Batter The Devil You Know.
Nellyville is in stores now.
It didn’t take long for Country Grammar to establish Nelly as one of the hottest new stars of hip-hop. The disc title track headed straight for top end of the R&B chats, and critical acclaim soon followed with four Grammy nominations, a couple of source awards and kudos from the likes of MTV and Soul Train.
But things could have been very different. It was only a couple of years back the Nelly was on the verge of a career in professional baseball, his love of the game showing through in the clip for Batter Up with the St Lunatics. It was with this act he scored a regional hit back in 1996 with the track Gimmie What You Got, but after failed attempts to land a record contact with his home town St. Louis crew Nelly headed out on his own, and the rest belongs to history.
His second album, Nellyville, finds gets an airing this weekend, and the 24 year old star took some time to let us in on the making of the record.
Can you explain the title Nellyville to me?
"Nellyville is that perfect place right about now for me, after everything that's been going on with me, after the album and the success."
I'm sure you've hit the spot you've dreamed of for so many years. Is it everything you thought it would be?
"Nah, I think it's a little different (laughs). It's never what you think it will be, it's not all it's cracked up to be. It is a lot better than where I've ever been, so I'm not here to complain about it. I could definitely be doing much, much worse (laughs)."

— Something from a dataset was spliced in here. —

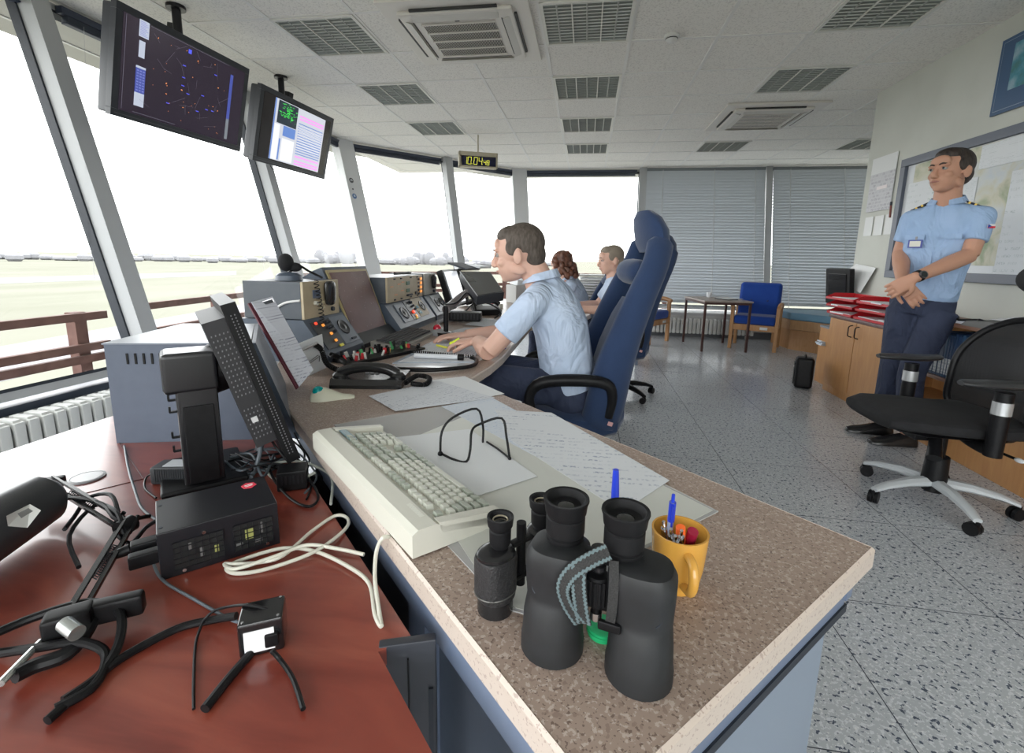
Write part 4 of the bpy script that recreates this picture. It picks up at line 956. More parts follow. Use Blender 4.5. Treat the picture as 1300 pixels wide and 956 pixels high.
# cube adapter
c0 = W(338, 838, ZR); t = thing('power_adapter', 'black cube shaped power adapter with white label on the red desk', 'power adapter', W(336, 815, ZR), (0, 0, .52))
obj('body', B().box((0, 0, .024), (.052, .044, .048), .004), mat('glossy black plastic', (.01, .01, .011), .12, coat=.5), t)
obj('rating_label', B().box((-.002, -.0225, .022), (.034, .001, .03)), printed('rating label', rows=8, cols=4), t, smooth=0)
obj('side_label', B().box((.012, -.0235, .02), (.016, .006, .018), .002), black_pl, t)
sc = B()
for x in (-.02, .02):
    for y in (-.017, .017): sc.cyl((x, y, .048), (x, y, .0488), .0018, n=8)
obj('screw', sc, chrome, t)
# power brick
t = thing('power_brick', 'ribbed dark grey power brick with white label behind the power supply', 'power brick', W(222, 612, ZR), (0, 0, .22))
obj('body', B().box((0, .01, .02), (.085, .05, .04), .006), mat('dark grey ribbed plastic', (.035, .038, .043), .45), t)
obj('rating_label', B().box((.005, .01, .0405), (.045, .035, .001)), mat('grey white label', (.5, .52, .55), .5), t)
rb_ = B()
for k in range(14): rb_.box((-.03+k*.0048, -.0155, .022), (.002, .002, .03))
obj('rib', rb_, MATS['dark grey ribbed plastic'], t)
# small black box under monitor
t = thing('cable_box', 'small dark ribbed box among the cables right of the stand', 'junction box', W(372, 606, ZR+.02)-Vector((0, 0, .02)), (0, 0, .5)); obj('body', B().box((0, 0, .022), (.06, .05, .044), .004), black_pl, t)
rb_ = B()
for k in range(6): rb_.box((-.02+k*.008, -.0255, .026), (.003, .002, .02))
obj('rib', rb_, dark_metal, t)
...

What do you mean by it's not all it's cracked up to be?
"It's like this big fantasy thing until you get in it, until you learn what's going on and learn that it is business and a lot of it isn't taken care of the way you thought it would be taken care of."
Moving onto the topic of women, I want to know what kind of 'Pimp Juice' a woman has to have to attract you?
"(Laughs) I think the honesty 'pimp juice,' the honesty factor is real crucial, especially with the way things have turned out for me right now, meeting girls and stuff like that. You never know who's really there and what they want you for."
A male friend of mine begged me to ask you if you've ever been intimate with a famous female?
"No comment! (Laughs for ages) No comment, no comment!"
Do you think working with 'NSYNC on the Girlfriend remix and having Justin Timberlake appear on your album is good for hip hop music?
"I think anytime you take a form of music and stretch it out to where it reaches other people, where other people can adapt to it and want to learn more about it, that's the thing that doing songs like that does. It breaks barriers and it expands the music. Hip hop is possibly the number one music today; when people need hits they turn to hip hop, when you get a rapper on your track or a rap producer making your track, it's hot. I definitely think it's good anytime you can take it and expand it. It's growth; everything must grow. Other kids around the world can benefit from this culture."
Have you ever thought to discuss more serious issues with your own music?
"Obviously. I think as you grow, that's what happens. I mean I'm only on my second album. As you grow you get more serious. How many albums you put out before that to make you get to this point to where you decide you own hip hop? What was the growth in your music as well? So as you grow you do get serious, but as of right now I'm having fun, I'm having a ball.”
“I'm not doing gangsta rap 'cause I lived all that. I ain't gotta rap about it, I lived it. You ain't gotta discredit me - you can go to exactly where I'm from and ask the people around there and they'll tell you. To each his own though; you gotta have one to have the other. I'm not knockin' any form of hip hop; I encourage any form you want to do. It's not me against anyone, it's me fighting for anybody that just want to do whatever they want to do. I'm not hurtin' anybody, I'm not harming a soul."
Changing the subject, what's something about you people wouldn't generally know?
"I put sugar on my spaghetti (laughs)."
What about with the ladies? Are you like you are in the videos, or are you a softie deep down?
"I'm chilled (laughs). A video is a video, it's entertaining. I'm more chilled, inside, laid back. But I do get out, and when I party I like to have fun. When it's time to party it's time to party, but the majority of the time we're just chillin' 'cause we don't get a lot of breaks."
So tell me about St. Louis
"In any city what makes the city is the people, and everybody in St. Louis is real laid-back, everybody knows everybody. If you're good at anything in the city, everybody pretty much knows about it. There's only so many places to party, but it's getting better."